■ Task directions
Look through the data below and return each line where "wide" appears.

■ Data extract
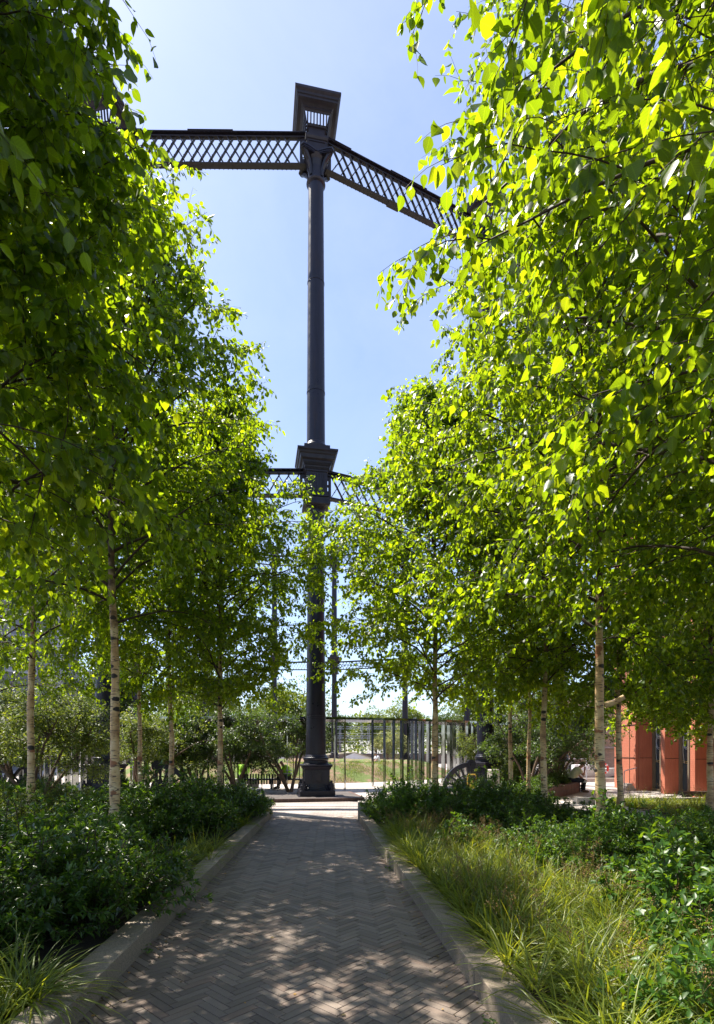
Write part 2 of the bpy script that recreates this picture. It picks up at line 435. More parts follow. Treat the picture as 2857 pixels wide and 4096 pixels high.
def make_birch(name, seed, H, cb, r0, R, n1, n2, n3, nl, hi=True, leafL=.07, lean=(0, 0), low=1.0, wide=None, clip=None):
    """returns (trunk mesh, branch mesh, crown mesh); origin at the foot"""
    rng = np.random.default_rng(seed)
    K = 16; zz = np.linspace(0, 1, K) * H
    w = np.cumsum(rng.normal(0, .017, (K, 2)), axis=0); w -= w[0]
    tr = np.stack([lean[0] * zz + w[:, 0], lean[1] * zz + w[:, 1], zz], 1)
    rr = r0 * (1 - .93 * (zz / H) ** .85); rr[0] *= 1.5
    # finer trunk for knots and small bulges
    tt = np.linspace(0, 1, 60)[None]
    tp, _ = sample(tr[None], tt); trr = np.interp(tt[0] * H, zz, rr) * (1 + .05 * rng.normal(0, 1, 60) + .05 * np.sin(np.arange(60) * 1.7 + seed))
    V, F = tubes(tp, trr[None], 14)
    me_t = quad_mesh(name + '_trunk', V, F)
    # limbs
    t = (np.arange(n1) + rng.uniform(0, .8, n1)) / n1
    h = cb + (H * .975 - cb) * t ** .92
    az = np.arange(n1) * 2.3999 + rng.normal(0, .35, n1)
    env = (0.62 + .55 * np.sin(np.clip(t * 1.25 + .12, 0, 1) * PI)) * (1 - .55 * t ** 2.2)
    L1 = R * env * rng.uniform(.82, 1.18, n1)
    if wide is not None:   # longer limbs towards one side
        L1 *= 1 + wide[2] * np.clip(np.cos(az) * wide[0] + np.sin(az) * wide[1], -1, 1)
    L1 = np.clip(L1, .35, None)
    el = rad(38) + t * rad(26) + rng.normal(0, .12, n1)
    base, _ = sample(tr[None], (h / H)[None]); base = base[0]
    D = np.stack([np.cos(az) * np.cos(el), np.sin(az) * np.cos(el), np.sin(el)], 1)
    g1 = lambda L: grow(base, D, L * 1.12, 10, .085 * low, .07, np.random.default_rng(seed + 500))
    P1 = g1(L1)
    if clip is not None:   # limbs pruned back to keep the walk clear: (sign, limit at foot, slope with height)
        sg = clip[0]; lim = lambda z: np.interp(z, clip[1], clip[2])
        for _ in range(3):
            tip = P1[:, -1]; reach = tip[:, 0] * sg - base[:, 0] * sg; room = np.maximum(lim(tip[:, 2]) - base[:, 0] * sg - .42, .25)
            L1 = np.where(reach > room, L1 * room / np.maximum(reach, 1e-3), L1); P1 = g1(L1)
    R1 = (r0 * .30 * (L1 / R) ** .8)[:, None] * np.linspace(1, .18, 10)[None]
    tV = [tubes(P1, R1, 5)]
    # second order
    t2 = (np.arange(n2)[None] + rng.uniform(0, .9, (n1, n2))) / n2 * .86 + .14
    B2, T2 = sample(P1, t2)
    L2 = (L1[:, None] * .46 * (1.05 - .7 * t2) + .22) * rng.uniform(.7, 1.3, (n1, n2))
    D2 = side_dirs(T2, rad(48), rng, .55)
    P2 = grow(B2.reshape(-1, 3), D2.reshape(-1, 3), L2.ravel(), 7, .09 * low, .09, rng)
    if clip is not None:
        def inside(P, m): return P[:, -1, 0] * clip[0] < lim(P[:, -1, 2]) + m
        P2 = P2[inside(P2, .26)]
    R2 = np.full((len(P2), 1), .0062) * np.linspace(1, .3, 7)[None]
    tV.append(tubes(P2, R2, 4))
    # third order, thin and hanging
    N2 = len(P2)
    t3 = (np.arange(n3)[None] + rng.uniform(0, .95, (N2, n3))) / n3 * .9 + .1
    B3, T3 = sample(P2, t3)
    L3 = rng.uniform(.16, .42, (N2, n3))
    D3 = side_dirs(T3, rad(44), rng, .6)
    P3 = grow(B3.reshape(-1, 3), D3.reshape(-1, 3), L3.ravel(), 5, .16, .10, rng)
    if clip is not None: P3 = P3[inside(P3, .40)]
    R3 = np.full((len(P3), 1), .0023) * np.linspace(1, .45, 5)[None]
    tV.append(tubes(P3, R3, 3))
    vs = []; fs = []; o = 0
    for V, F in tV: vs.append(V); fs.append(F + o); o += len(V)
    me_b = quad_mesh(name + '_branches', np.concatenate(vs), np.concatenate(fs))
    # leaves on the third order and on the outer second order
    N3 = len(P3)
    tl = (np.arange(nl)[None] + rng.uniform(0, .9, (N3, nl))) / nl
    pl, tg = sample(P3, tl)
    m2 = 8
    tl2 = (np.arange(m2)[None] + rng.uniform(0, .9, (N2, m2))) / m2 * .75 + .25
    pl2, tg2 = sample(P2, tl2)
    pos = np.concatenate([pl.reshape(-1, 3), pl2.reshape(-1, 3)]); tg = np.concatenate([tg.reshape(-1, 3), tg2.reshape(-1, 3)])
    n = len(pos)
    out = side_dirs(tg, rad(62), rng, .5)
    ax = norm(out * .75 + np.array([0, 0, -1.0]) * rng.uniform(.15, 1.25, (n, 1)) + rng.normal(0, .22, (n, 3)))
    nr = norm(rng.normal(0, .62, (n, 3)) + np.array([0, 0, .75]))
    Lf = leafL * np.clip(rng.normal(.92, .24, n), .38, 1.45)
    pos = pos + ax * (Lf * .22)[:, None]
    if clip is not None:
        k = pos[:, 0] * clip[0] < lim(pos[:, 2]) + .46 + rng.normal(0, .10, n)
        pos, ax, nr, Lf = pos[k], ax[k], nr[k], Lf[k]; n = len(pos)
    me_c = leaf_cloud(name + '_crown', pos, ax, nr, Lf, LEAF_HI if hi else LEAF_LO, rng.uniform(.68, 1.22, n))
    return me_t, me_b, me_c

def place_birch(meshes, loc, rz, label, group='birches planted beside the path', sc=(1, 1, 1), name='birch_tree'):
    r = empty(name, loc, rz); r.scale = sc
    tag(r, label, 'birch tree', group)
    link('trunk', meshes[0], M['birch_bark'], r)
    link('branches', meshes[1], M['twig'], r)
    link('crown', meshes[2], M['birch_leaf'], r)
    return r

def make_shrub(name, seed, R, H, nst, nleaf, L, tmpl=LANCE, droop=.02, wid=1.0):
    rng = np.random.default_rng(seed)
    az = rng.uniform(0, 2 * PI, nst); q = np.sqrt(rng.uniform(0, 1, nst))
    tilt = q * rad(62)
    P0 = np.stack([np.cos(az) * q * R * .35, np.sin(az) * q * R * .35, np.zeros(nst)], 1)
    D = np.stack([np.cos(az) * np.sin(tilt), np.sin(az) * np.sin(tilt), np.cos(tilt)], 1)
    reach = 1 / np.sqrt((np.sin(tilt) / R) ** 2 + (np.cos(tilt) / H) ** 2)
    Ls = reach * rng.uniform(.72, 1.12, nst)
    P1 = grow(P0, D, Ls, 8, droop, .07, rng)
    n2 = 5
    t2 = rng.uniform(.3, .95, (nst, n2)); B, T = sample(P1, t2)
    D2 = side_dirs(T, rad(40), rng, .8)
    P2 = grow(B.reshape(-1, 3), D2.reshape(-1, 3), rng.uniform(.12, .26, nst * n2) * H / .8, 8, -.03, .07, rng)
    V1, F1 = tubes(P1, np.full((nst, 8), .004), 3); V2, F2 = tubes(P2, np.full((len(P2), 8), .0022), 3)
    me_s = quad_mesh(name + '_stems', np.concatenate([V1, V2]), np.concatenate([F1, F2 + len(V1)]))
    per = nleaf // (nst * (n2 + 1))
    A = np.concatenate([P1, P2]); t = 1 - np.abs(rng.normal(0, .33, (len(A), per))); t = np.clip(t, .05, 1)
    pos, tg = sample(A, t); pos = pos.reshape(-1, 3); tg = tg.reshape(-1, 3)
    out = side_dirs(tg, rad(55), rng, 1.0)
    ax = norm(out + np.array([0, 0, -.12])); n = len(pos)
    nr = norm(rng.normal(0, .4, (n, 3)) + np.array([0, 0, 1.0]))
    Lf = L * rng.uniform(.6, 1.25, n)
    me_f = leaf_cloud(name + '_leaves', pos, ax, nr, Lf, tmpl, np.full(n, wid))
    return me_s, me_f

def shrub_mass(variants, spots, label, cat='shrub', group=None, mat=None, name='evergreen_shrub', z=.12, seed=0):
    rng = random.Random(seed)
    x0, y0 = spots[0][0], spots[0][1]
    r = empty(name, (x0, y0, z)); tag(r, label, cat, group)
    for (x, y, s) in spots:
        st, lf = variants[rng.randrange(len(variants))]
        a = rng.uniform(0, 6.28); sz = s * rng.uniform(.92, 1.08)
        for nm, me, mt in (('stems', st, M['twig']), ('foliage', lf, mat or M['shrub_leaf'])):
            o = link(nm, me, None, r, (x - x0, y - y0, 0), a); o.scale = (s, s, sz)
            if not me.materials: me.materials.append(mt)
            if me.materials[0] is not mt:
                o.material_slots[0].link = 'OBJECT'; o.material_slots[0].material = mt
    return r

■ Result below
Write part 2 of the bpy script that recreates this picture. It picks up at line 435. More parts follow. Treat the picture as 2857 pixels wide and 4096 pixels high.
def make_birch(name, seed, H, cb, r0, R, n1, n2, n3, nl, hi=True, leafL=.07, lean=(0, 0), low=1.0, wide=None, clip=None):
    if wide is not None:   # longer limbs towards one side
        L1 *= 1 + wide[2] * np.clip(np.cos(az) * wide[0] + np.sin(az) * wide[1], -1, 1)